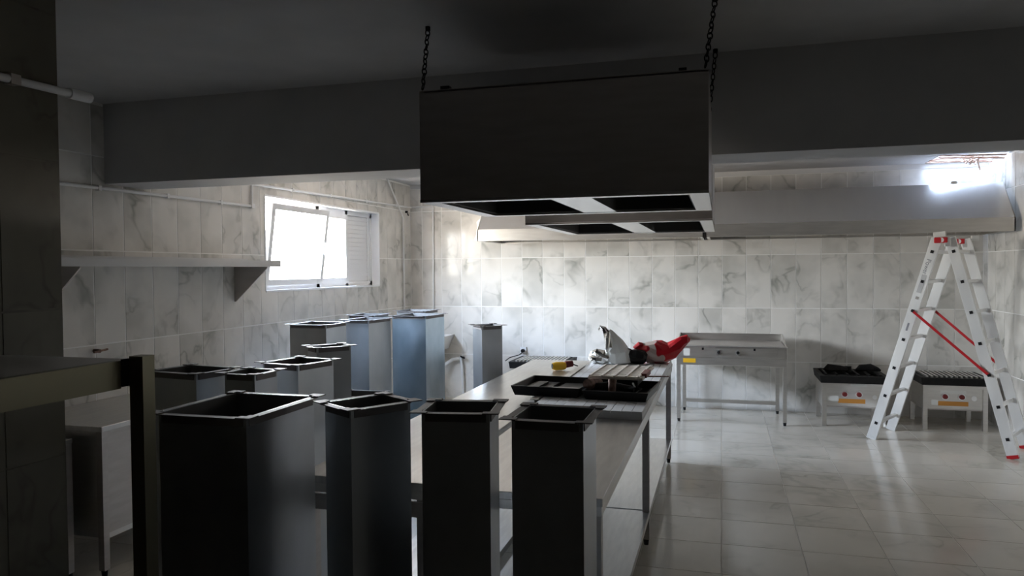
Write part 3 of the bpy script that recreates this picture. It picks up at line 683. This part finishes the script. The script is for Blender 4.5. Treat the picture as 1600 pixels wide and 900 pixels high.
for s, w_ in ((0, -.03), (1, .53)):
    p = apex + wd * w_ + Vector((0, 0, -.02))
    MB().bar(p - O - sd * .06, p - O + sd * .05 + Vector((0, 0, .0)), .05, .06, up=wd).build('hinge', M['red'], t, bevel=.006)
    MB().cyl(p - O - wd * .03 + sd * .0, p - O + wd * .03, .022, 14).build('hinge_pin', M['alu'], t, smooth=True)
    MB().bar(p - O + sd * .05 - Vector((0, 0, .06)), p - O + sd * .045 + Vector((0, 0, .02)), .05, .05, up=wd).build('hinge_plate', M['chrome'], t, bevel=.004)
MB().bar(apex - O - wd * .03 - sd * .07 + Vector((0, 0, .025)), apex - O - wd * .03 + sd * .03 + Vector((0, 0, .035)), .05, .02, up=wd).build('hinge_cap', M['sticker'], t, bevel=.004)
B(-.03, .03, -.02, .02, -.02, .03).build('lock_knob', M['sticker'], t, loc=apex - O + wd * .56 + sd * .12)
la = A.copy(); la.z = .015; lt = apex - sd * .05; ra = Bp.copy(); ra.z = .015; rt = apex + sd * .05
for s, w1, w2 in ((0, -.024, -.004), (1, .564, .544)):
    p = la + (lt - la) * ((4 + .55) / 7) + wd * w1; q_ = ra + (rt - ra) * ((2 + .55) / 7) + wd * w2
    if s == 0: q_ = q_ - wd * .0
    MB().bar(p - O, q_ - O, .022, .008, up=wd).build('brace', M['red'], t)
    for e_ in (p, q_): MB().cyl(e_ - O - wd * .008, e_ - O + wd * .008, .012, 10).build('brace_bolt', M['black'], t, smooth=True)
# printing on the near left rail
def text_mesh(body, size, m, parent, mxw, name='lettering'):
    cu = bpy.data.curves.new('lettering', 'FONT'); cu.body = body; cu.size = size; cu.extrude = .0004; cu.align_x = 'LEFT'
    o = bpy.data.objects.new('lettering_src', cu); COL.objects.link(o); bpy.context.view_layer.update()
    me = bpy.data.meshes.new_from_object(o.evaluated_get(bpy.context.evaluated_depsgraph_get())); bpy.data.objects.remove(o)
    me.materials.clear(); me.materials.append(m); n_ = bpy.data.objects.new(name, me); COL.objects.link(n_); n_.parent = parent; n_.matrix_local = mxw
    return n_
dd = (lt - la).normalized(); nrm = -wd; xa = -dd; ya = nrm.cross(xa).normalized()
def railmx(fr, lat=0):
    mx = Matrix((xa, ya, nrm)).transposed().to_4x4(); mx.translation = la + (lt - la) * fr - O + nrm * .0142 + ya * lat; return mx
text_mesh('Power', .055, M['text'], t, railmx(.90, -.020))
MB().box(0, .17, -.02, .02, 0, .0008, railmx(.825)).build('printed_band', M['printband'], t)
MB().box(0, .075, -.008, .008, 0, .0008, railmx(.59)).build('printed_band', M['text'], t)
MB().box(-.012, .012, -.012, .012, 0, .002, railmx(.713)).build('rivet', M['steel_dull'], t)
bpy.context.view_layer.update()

◆ ◆ ◆

Written task
Output each line exactly; omit every picture.

Task answer
Write part 3 of the bpy script that recreates this picture. It picks up at line 683. This part finishes the script. The script is for Blender 4.5. Treat the picture as 1600 pixels wide and 900 pixels high.
for s, w_ in ((0, -.03), (1, .53)):
    p = apex + wd * w_ + Vector((0, 0, -.02))
    MB().bar(p - O - sd * .06, p - O + sd * .05 + Vector((0, 0, .0)), .05, .06, up=wd).build('hinge', M['red'], t, bevel=.006)
    MB().cyl(p - O - wd * .03 + sd * .0, p - O + wd * .03, .022, 14).build('hinge_pin', M['alu'], t, smooth=True)
    MB().bar(p - O + sd * .05 - Vector((0, 0, .06)), p - O + sd * .045 + Vector((0, 0, .02)), .05, .05, up=wd).build('hinge_plate', M['chrome'], t, bevel=.004)
MB().bar(apex - O - wd * .03 - sd * .07 + Vector((0, 0, .025)), apex - O - wd * .03 + sd * .03 + Vector((0, 0, .035)), .05, .02, up=wd).build('hinge_cap', M['sticker'], t, bevel=.004)
B(-.03, .03, -.02, .02, -.02, .03).build('lock_knob', M['sticker'], t, loc=apex - O + wd * .56 + sd * .12)
la = A.copy(); la.z = .015; lt = apex - sd * .05; ra = Bp.copy(); ra.z = .015; rt = apex + sd * .05
for s, w1, w2 in ((0, -.024, -.004), (1, .564, .544)):
    p = la + (lt - la) * ((4 + .55) / 7) + wd * w1; q_ = ra + (rt - ra) * ((2 + .55) / 7) + wd * w2
    if s == 0: q_ = q_ - wd * .0
    MB().bar(p - O, q_ - O, .022, .008, up=wd).build('brace', M['red'], t)
    for e_ in (p, q_): MB().cyl(e_ - O - wd * .008, e_ - O + wd * .008, .012, 10).build('brace_bolt', M['black'], t, smooth=True)
# printing on the near left rail
def text_mesh(body, size, m, parent, mxw, name='lettering'):
    cu = bpy.data.curves.new('lettering', 'FONT'); cu.body = body; cu.size = size; cu.extrude = .0004; cu.align_x = 'LEFT'
    o = bpy.data.objects.new('lettering_src', cu); COL.objects.link(o); bpy.context.view_layer.update()
    me = bpy.data.meshes.new_from_object(o.evaluated_get(bpy.context.evaluated_depsgraph_get())); bpy.data.objects.remove(o)
    me.materials.clear(); me.materials.append(m); n_ = bpy.data.objects.new(name, me); COL.objects.link(n_); n_.parent = parent; n_.matrix_local = mxw
    return n_
dd = (lt - la).normalized(); nrm = -wd; xa = -dd; ya = nrm.cross(xa).normalized()
def railmx(fr, lat=0):
    mx = Matrix((xa, ya, nrm)).transposed().to_4x4(); mx.translation = la + (lt - la) * fr - O + nrm * .0142 + ya * lat; return mx
text_mesh('Power', .055, M['text'], t, railmx(.90, -.020))
MB().box(0, .17, -.02, .02, 0, .0008, railmx(.825)).build('printed_band', M['printband'], t)
MB().box(0, .075, -.008, .008, 0, .0008, railmx(.59)).build('printed_band', M['text'], t)
MB().box(-.012, .012, -.012, .012, 0, .002, railmx(.713)).build('rivet', M['steel_dull'], t)
bpy.context.view_layer.update()